JD Vance Fires Back Against ‘Anti-Christian Bigotry’ After He’s Attacked for Saying He Hopes His Wife Comes to Christ


Those who seek examples of strong Christian men need look no further than Vice President J.D. Vance.

Friday on the social media platform X, Vance delivered a firm and truthful response to a Canadian journalist who accused the vice president of publicly undermining second lady Usha Vance’s Hindu faith.

The vice president even accused the journalist of “anti-Christian bigotry.”

On Wednesday, Vance spoke at a Turning Point USA event on the campus of the University of Mississippi. In so doing, the vice president honored his late friend, TPUSA co-founder and longtime executive director Charlie Kirk.

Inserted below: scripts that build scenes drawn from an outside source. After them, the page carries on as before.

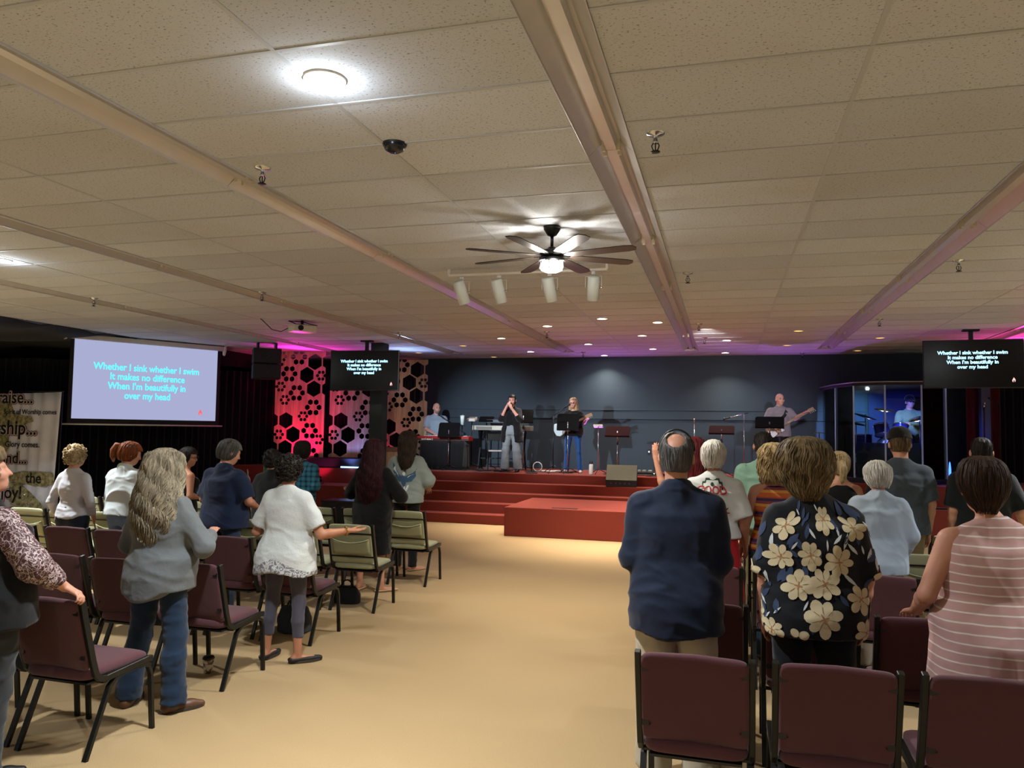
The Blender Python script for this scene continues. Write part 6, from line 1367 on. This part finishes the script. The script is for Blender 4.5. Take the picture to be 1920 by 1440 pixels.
def floral(b, bv, I, mats):
    mats += [M_FC, M_FI, M_FB, M_FL, M_FD]; rr = random.Random(5); kpx = 354.
    fl_ = [(1455, 972, 27), (1540, 958, 29), (1595, 972, 26), (1452, 1026, 27), (1506, 1020, 30), (1562, 1030, 32), (1484, 1074, 32), (1533, 1068, 34), (1592, 1094, 29), (1527, 1126, 36), (1486, 1166, 27), (1447, 1155, 25), (1600, 1152, 31)]
    pts = [((x-1521)/kpx, 1.85-(y-805)/kpx, r/kpx) for x, y, r in fl_]
    for i in range(12): pts.append(((i % 6-2.5)*.13+PI*.21+rr.uniform(-.02, .02), .95+.2*(i//6)+rr.uniform(-.04, .04), .08))
    for (u, z, r) in pts:
        th = u/.21; ph = rr.random()*6; npet = rr.choice([6, 7, 7]); r *= .92
        for j in range(npet): a = ph+2*PI*j/npet; L = r*rr.uniform(.85, 1.08); cyl_decal(b, bv, ell_poly(L*.36, L*rr.uniform(.24, .33), a+rr.uniform(-.15, .15), 12, math.cos(a)*L*.62, math.sin(a)*L*.62), th, z, .21, 1, .0065)
        cyl_decal(b, bv, ell_poly(r*.42, r*.42, 0, 12), th, z, .21, 1, .0072)
        for j in range(npet): a = ph+2*PI*(j+.5)/npet; cyl_decal(b, bv, ell_poly(r*.22, r*.02, a, 6, math.cos(a)*r*.42, math.sin(a)*r*.42), th, z, .21, 5, .0085)
        for j in range(4): a = ph+1.5*j; cyl_decal(b, bv, ell_poly(r*.15, r*.045, a, 8, math.cos(a)*r*.12, math.sin(a)*r*.12), th, z, .21, 2, .009)
    for i in range(120):
        u = rr.uniform(-.30, .30) if i < 90 else rr.uniform(.4, .9); z = rr.uniform(.86, 1.50); a = rr.uniform(.7, 2.4); mi = 3 if i % 2 else 4
        if any(math.hypot(u-p[0], z-p[1]) < p[2]*.95 for p in pts) and mi == 4: continue
        L = rr.uniform(.022, .046); wl = L*(.22 if mi == 4 else .42); cyl_decal(b, bv, [(c*L*math.cos(a)-s_*wl*math.sin(a), c*L*math.sin(a)+s_*wl*math.cos(a)) for c, s_ in ((-1, 0), (-.6, .7), (-.1, 1), (.5, .75), (1, 0), (.5, -.7), (-.1, -.95), (-.6, -.65))], u/.21, z, .21, mi, .0045)
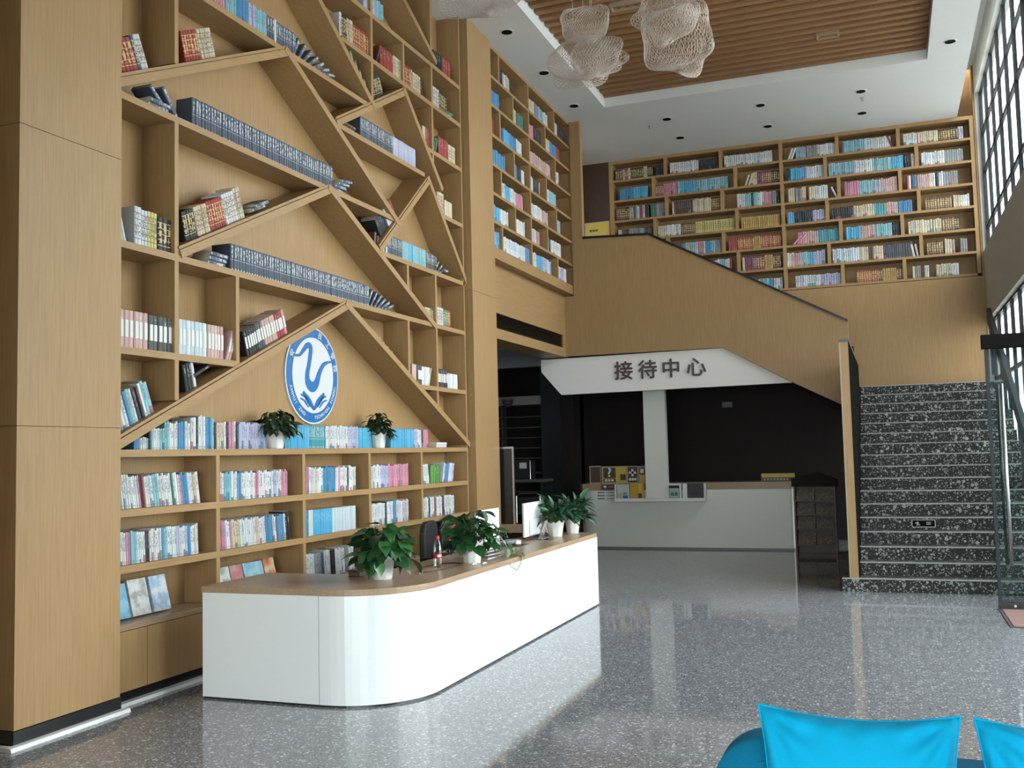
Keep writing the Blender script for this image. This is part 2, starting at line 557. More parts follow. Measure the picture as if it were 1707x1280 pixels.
def window(name, x, ys, zs, label, fin=0.045, wm=0.08, mat=STEEL_DARK, glass=None):
    o = struct(empty(name, (x, ys[0], zs[0])), label, 'window')
    H, L = zs[-1] - zs[0], ys[-1] - ys[0]
    mm_ = MB().box(-fin * 0.6, fin * 0.4, -wm / 2, wm / 2, 0, H).mesh('mullion', mat)
    for yv in ys:
        inst('mullion', mm_, o, (0, yv - ys[0], 0))
    for a, b in zip(ys[:-1], ys[1:]):
        for zv in zs:
            MB().box(-0.02, 0.018, a - ys[0] + wm / 2, b - ys[0] - wm / 2, zv - zs[0] - 0.03, zv - zs[0] + 0.03).build('transom', mat, o)
        for z0, z1 in zip(zs[:-1], zs[1:]):
            MB().box(-0.004, 0.004, a - ys[0] + wm / 2, b - ys[0] - wm / 2, z0 - zs[0] + 0.03, z1 - zs[0] - 0.03).build('pane', glass or GLASS, o)
    return o


ysw = [18.05 - 0.89 * i for i in range(9)][::-1]
window('window_1', XR + 0.09, ysw, [4.74, 5.15, 6.08, 6.72, 7.42], 'upper window band with dark fins on the right wall', glass=GLASS_SOLAR)
window('window_2', XR + 0.09, ysw, [0.2, 2.63, 3.6], 'lower window band with dark fins beside the stairs', glass=GLASS_GREY)
window('window_3', XF2 + 0.05, [7.15 + 1.184 * i for i in range(4)], [0.0, 2.7, 4.9, CEIL], 'full-height glazed facade beside the seating area', 0.12, 0.07)

window('window_4', XF2 + 0.05, [3.65 + 1.15 * i for i in range(4)], [0.0, 2.4, 2.75], 'unseen low glazing beside the sofa, added for its daylight', 0.08, 0.07)  # unseen opening, placed and sized for the low daylight it lets in
w5 = window('window_5', 0.0, [-3.22 + 1.288 * i for i in range(6)], [0.0, 2.4, 3.6], 'unseen rear glazing added to light the faces turned towards it', 0.08, 0.07)  # unseen opening, added to light desk front, cushions and sign
w5.location = (3.47, -4.3, 0)
w5.rotation_euler = (0, 0, math.radians(90))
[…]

An assassin murdered Kirk on Sept. 10 at Utah Valley University.

In the style of Kirk, Vance fielded unscripted questions from students and other attendees. One such attendee asked the vice president about his interfaith household.

Vance responded first by explaining that he and his wife have decided to raise their kids Christian. This, the vice president correctly noted, constitutes a decision that all interfaith couples must make on their own.

As for Usha’s relationship with God, the vice president made it clear that he regarded that as her choice.

“Do I hope eventually that she is somehow moved by the same thing that I was moved in by church?” he said in a clip posted to X. “Yeah. I honestly do wish that, because I believe in the Christian Gospel. And I hope eventually my wife comes to see it the same way. But if she doesn’t, then God says everybody has free will. And so that doesn’t cause a problem for me.”

One could hardly imagine a sensible objection to Vance’s comments.

Indeed, the Bible instructs believers not to divorce their unbelieving spouses. (1 Corinthians 7:12-14)

Nonetheless, Canadian journalist Ezra Levant took an unfair shot at the vice president. In a post that appears to have since been taken down, Levant called it “weird to throw your wife’s religion under the bus, in public.”

Vance delivered a manly, Christian response, defending both his faith and his wife.

“What a disgusting comment, and it’s hardly been the only one along these lines,” the vice president began. “First off, the question was from a person seemingly to my left, about my interfaith marriage. I’m a public figure, and people are curious, and I wasn’t going to avoid the question.”

“Second,” Vance added, “my Christian faith tells me the Gospel is true and is good for human beings. My wife–as I said at the TPUSA–is the most amazing blessing I have in my life. She herself encouraged me to re-engage with my faith many years ago. She is not a Christian and has no plans to convert, but like many people in an interfaith marriage–or any interfaith relationship–I hope she may one day see things as I do. Regardless, I’ll continue to love and support her and talk to her about faith and life and everything else, because she’s my wife.”

“Third,” the vice president concluded, “posts like this [reek] of anti-Christian bigotry. Yes, Christians have beliefs. And yes, those beliefs have many consequences, one of which is that we want to them with other people. That is a completely normal thing, and anyone who’s telling you otherwise has an agenda.”

One can only guess what prompted Levant, owner and CEO of the conservative media website Rebel News, to make such an odious comment.

Regardless of Levant’s motives, Vance responded as any good Christian husband should.